Florida Keys NMS (FKNMS)


• Many research efforts are currently being conducted in the Florida Keys, of which three can be considered monitoring efforts. Much of the research is funded by the National Undersea Research Center at the University of North Carolina at Wilmington (NURC/UNCW) through that center's facility in Key Largo. Day boat programs and Aquarius habitat missions are conducted regularly.

• Water Quality - Scientists from the Florida Institute of Oceanography (FIO), NURC/UNCW, the University of Miami, and Harbor Branch Oceanographic Institution measure inorganic nutrients, total nitrogen, total phosphorus, chlorophyll, salinity, temperature, and light attenuation on nearshore-to-offshore transects in the upper, middle, and lower Keys. The program started in 1992 and is funded by FIO's SEAKEYS

(Sustained Ecological Research Related to Management of the Florida Keys Seascape) program and NURC/UNCW.

• Long-Term Monitoring - In the last two years, scientists from the Smithsonian Institution, University of Georgia, NMFS, the University of Maryland, and NURC/UNCW established several long-term ecological study sites throughout the Keys to monitor changes in benthic and fish communities.

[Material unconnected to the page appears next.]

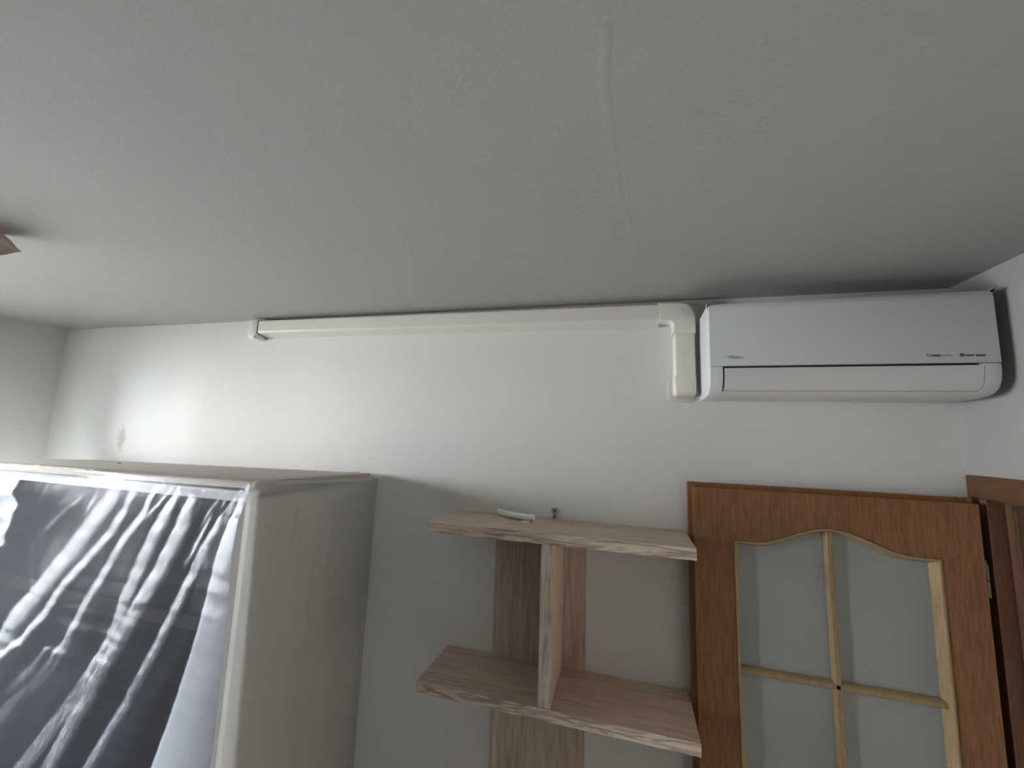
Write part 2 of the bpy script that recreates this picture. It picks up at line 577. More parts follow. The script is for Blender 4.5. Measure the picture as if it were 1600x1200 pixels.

Plans are to establish another site at the Aquarius habitat. Also the SEAKEYS program uses seven instrumented, satellite-linked monitoring stations that span the 220 mile long reef tract to monitor oceanographic and meteorologic conditions. They have helped to document Hurricane Andrew, "The Storm of the Century", and reduced salinities caused by Mississippi River flooding.